Doch gerade wenn es um Wirtschaftskrisen geht, ist die Beziehung zwischen Politik und Wirtschaft besonders wichtig. Da muss man sowohl die wirtschaftlichen Vorgänge verstehen wie auch Quellen studieren können. Straumann lacht. Er habe nicht lange nachgedacht – «wenn sonst niemand da ist, spring eben ich in die Lücke». Er wechselte die Seite und ging zurück an die Universität, um sich auf Wirtschaftsgeschichte zu spezialisieren.
Als er mit seiner Frau, die Klavierlehrerin und Jazzpianistin ist, 2000 für ein Jahr nach Berkeley ging, war das Feuer entfacht. An der University of California traf er die Grössen der Wirtschaftsgeschichte: Barry Eichengreen, Brad DeLong, Christina Romer – die Namen kann man auf den Buchrücken in Straumanns Wandgestell lesen. Das sei wie ein Schub gewesen – intensiv und anregend. «Wobei ich mich als fachfremder Historiker bei den schlauen Ökonomen ziemlich ins Zeug legen musste, um mitzuhalten», erzählt Straumann. Er habe enorm profitiert, betont er. Noch heute hört man ihm seine Leidenschaft für das Fach an.
In Berkeley begann er mit seiner Habilitationsschrift über das Wechselkursregime kleiner europäischer Staaten im 20. Jahrhundert, die er 2007 in Zürich abschloss. Seit 2014 ist der Vater von zwei Söhnen im Alter von 13 und 18 Jahren Titularprofessor für Geschichte der Neuzeit an der UZH und finanziert sich mit diversen Lehraufträgen sowohl an der Philosophischen wie an der Wirtschaftswissenschaftlichen Fakultät.
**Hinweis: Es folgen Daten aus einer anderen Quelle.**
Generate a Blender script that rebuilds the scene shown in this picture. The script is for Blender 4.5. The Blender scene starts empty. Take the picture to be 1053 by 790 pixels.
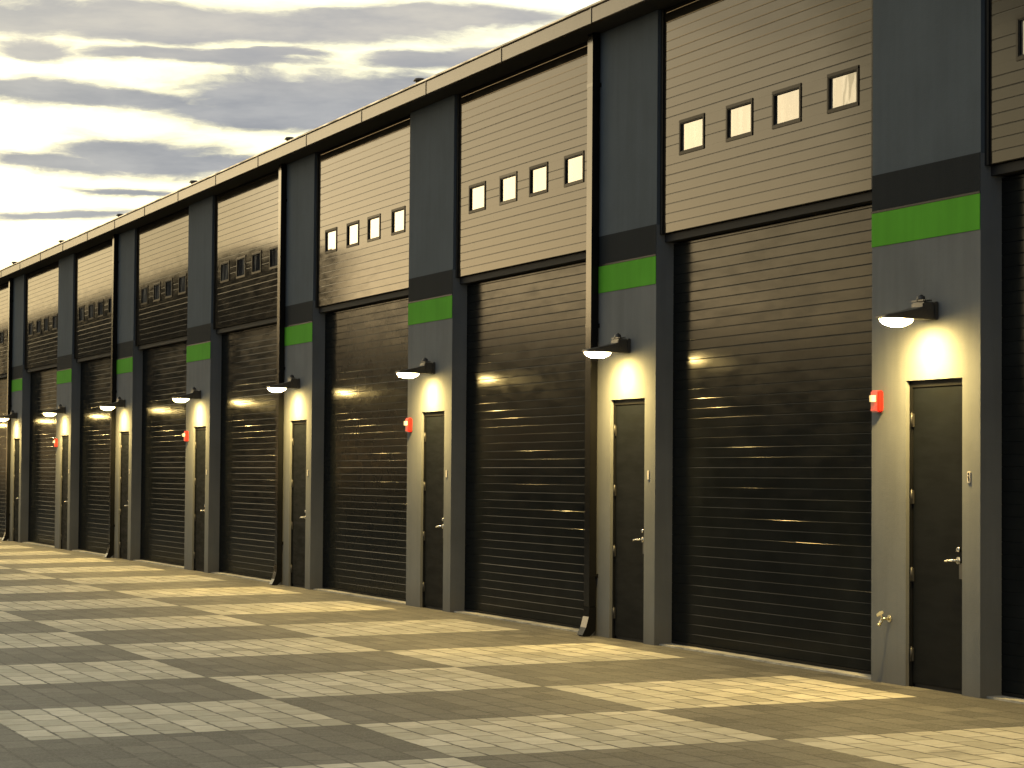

Zudem leitet er seit Frühling 2019 den MAS in Applied History an der Universität Zürich.
Und was macht der Wirtschaftshistoriker nun mit dem Doron-Preisgeld? «Berge von Protokollen durchackern», sagt er und schmunzelt. In seinem nächsten Buch will Straumann die Umstände des deutschen Schuldenbergs nach dem Zweiten Weltkrieg untersuchen. Da liegen noch viele Quellen brach, die aufgearbeitet werden müssen. Genau das Terrain, das Straumann liebt und das ihm liegt.